▼

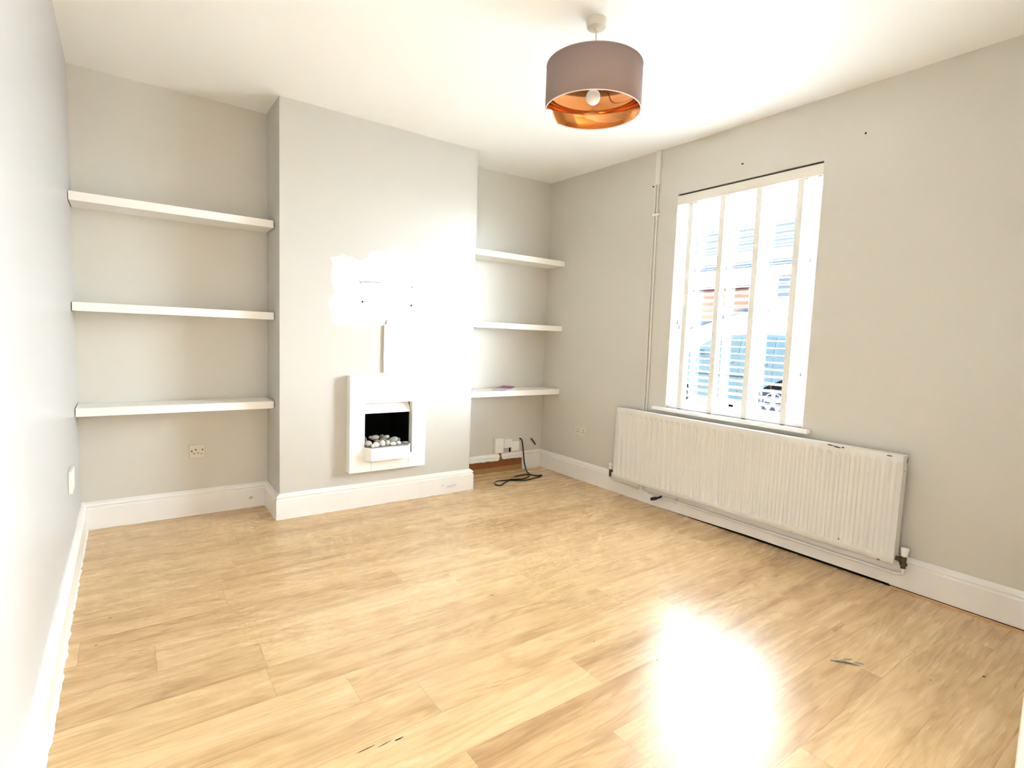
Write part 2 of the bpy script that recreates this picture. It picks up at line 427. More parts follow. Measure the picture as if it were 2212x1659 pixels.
finish('exposed_batten', bm, M_batten, parent=bb_ar, bevel=0.002)['label'] = 'bare light timber strip on the floor'
bm = bmesh.new()      # black filler painting the gap's shade, and bare timber strip, below the window-side skirting
box(bm, W - 0.024, W, YR, -3.02, 0.0, 0.0098); box(bm, W - 0.0245, W, -3.02, -1.75, 0.0, 0.0138)
finish('gap_shade_filler', bm, M_black, parent=bb_right)
bm = bmesh.new(); box(bm, W - 0.046, W - 0.034, YR, -3.03, 0.0, 0.008)
finish('timber_strip', bm, mat('orange_timber', (0.62, 0.36, 0.17), 0.6), parent=bb_right)
# ragged dried paint on the floor in front of the left-hand boards
def ragged(p0, p1, nx, ny, w0, amp, parent, n=160):
    bm = bmesh.new(); A = []; B = []
    for k in range(n + 1):
        t = k / n; x = p0[0] + (p1[0] - p0[0]) * t; y = p0[1] + (p1[1] - p0[1]) * t
        w = w0 + amp * (noise.noise(Vector((x * 22, y * 22, 1))) + 0.7 * noise.noise(Vector((x * 70, y * 70, 5))))
        w = max(w, 0.001)
        A.append(bm.verts.new((x, y, 0.0007))); B.append(bm.verts.new((x + nx * w, y + ny * w, 0.0007)))
    for k in range(n): bm.faces.new((A[k], A[k + 1], B[k + 1], B[k]))
    finish('paint_edge', bm, M_caulk, parent=parent)
ragged((ST, YR), (ST, -ST), 1, 0, 0.007, 0.006, bb_left)
ragged((ST, -ST), (X1 - ST, -ST), 0, -1, 0.004, 0.003, bb_al)
ragged((X1 - ST, YC - ST), (X2 + ST, YC - ST), 0, -1, 0.004, 0.004, bb_ch)
marks('dirt_mark', [((2.33, YC - ST, .055), .05, .012, .05), ((2.25, YC - ST, .07), .012, .008, 0)], mat('greyed_paint', (0.62, 0.61, 0.58), 0.5), bb_ch, 'y', -0.0008)
marks('dirt_mark', [((0.93, -ST, .07), .012, .012, 0)], mat('greyed_paint_2', (0.55, 0.53, 0.49), 0.6), bb_al, 'y', -0.0008)

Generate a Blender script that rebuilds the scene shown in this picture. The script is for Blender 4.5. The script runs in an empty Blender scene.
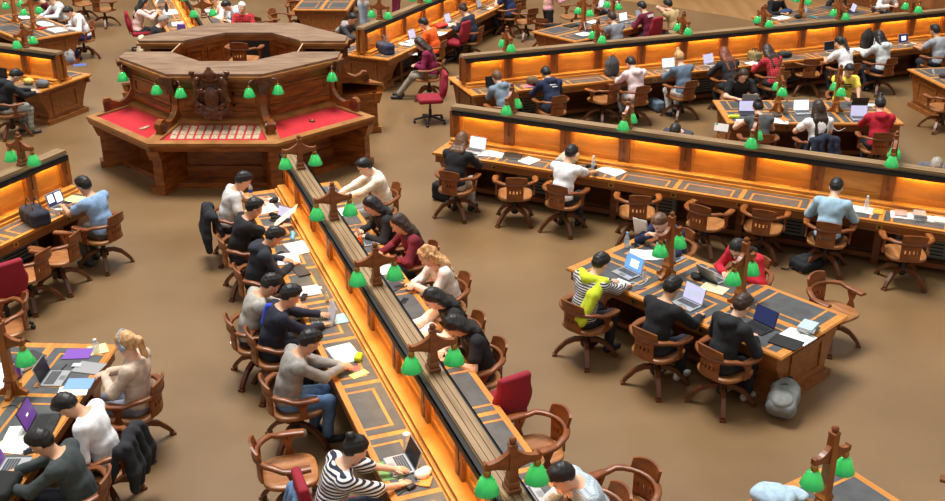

▲

§ **Given exercise**: Print every entry above again without changing a word, and omit the pictures.

§ **Response**:
Write part 2 of the bpy script that recreates this picture. It picks up at line 427. More parts follow. Measure the picture as if it were 2212x1659 pixels.
finish('exposed_batten', bm, M_batten, parent=bb_ar, bevel=0.002)['label'] = 'bare light timber strip on the floor'
bm = bmesh.new()      # black filler painting the gap's shade, and bare timber strip, below the window-side skirting
box(bm, W - 0.024, W, YR, -3.02, 0.0, 0.0098); box(bm, W - 0.0245, W, -3.02, -1.75, 0.0, 0.0138)
finish('gap_shade_filler', bm, M_black, parent=bb_right)
bm = bmesh.new(); box(bm, W - 0.046, W - 0.034, YR, -3.03, 0.0, 0.008)
finish('timber_strip', bm, mat('orange_timber', (0.62, 0.36, 0.17), 0.6), parent=bb_right)
# ragged dried paint on the floor in front of the left-hand boards
def ragged(p0, p1, nx, ny, w0, amp, parent, n=160):
    bm = bmesh.new(); A = []; B = []
    for k in range(n + 1):
        t = k / n; x = p0[0] + (p1[0] - p0[0]) * t; y = p0[1] + (p1[1] - p0[1]) * t
        w = w0 + amp * (noise.noise(Vector((x * 22, y * 22, 1))) + 0.7 * noise.noise(Vector((x * 70, y * 70, 5))))
        w = max(w, 0.001)
        A.append(bm.verts.new((x, y, 0.0007))); B.append(bm.verts.new((x + nx * w, y + ny * w, 0.0007)))
    for k in range(n): bm.faces.new((A[k], A[k + 1], B[k + 1], B[k]))
    finish('paint_edge', bm, M_caulk, parent=parent)
ragged((ST, YR), (ST, -ST), 1, 0, 0.007, 0.006, bb_left)
ragged((ST, -ST), (X1 - ST, -ST), 0, -1, 0.004, 0.003, bb_al)
ragged((X1 - ST, YC - ST), (X2 + ST, YC - ST), 0, -1, 0.004, 0.004, bb_ch)
marks('dirt_mark', [((2.33, YC - ST, .055), .05, .012, .05), ((2.25, YC - ST, .07), .012, .008, 0)], mat('greyed_paint', (0.62, 0.61, 0.58), 0.5), bb_ch, 'y', -0.0008)
marks('dirt_mark', [((0.93, -ST, .07), .012, .012, 0)], mat('greyed_paint_2', (0.55, 0.53, 0.49), 0.6), bb_al, 'y', -0.0008)

Generate a Blender script that rebuilds the scene shown in this picture. The script is for Blender 4.5. The script runs in an empty Blender scene.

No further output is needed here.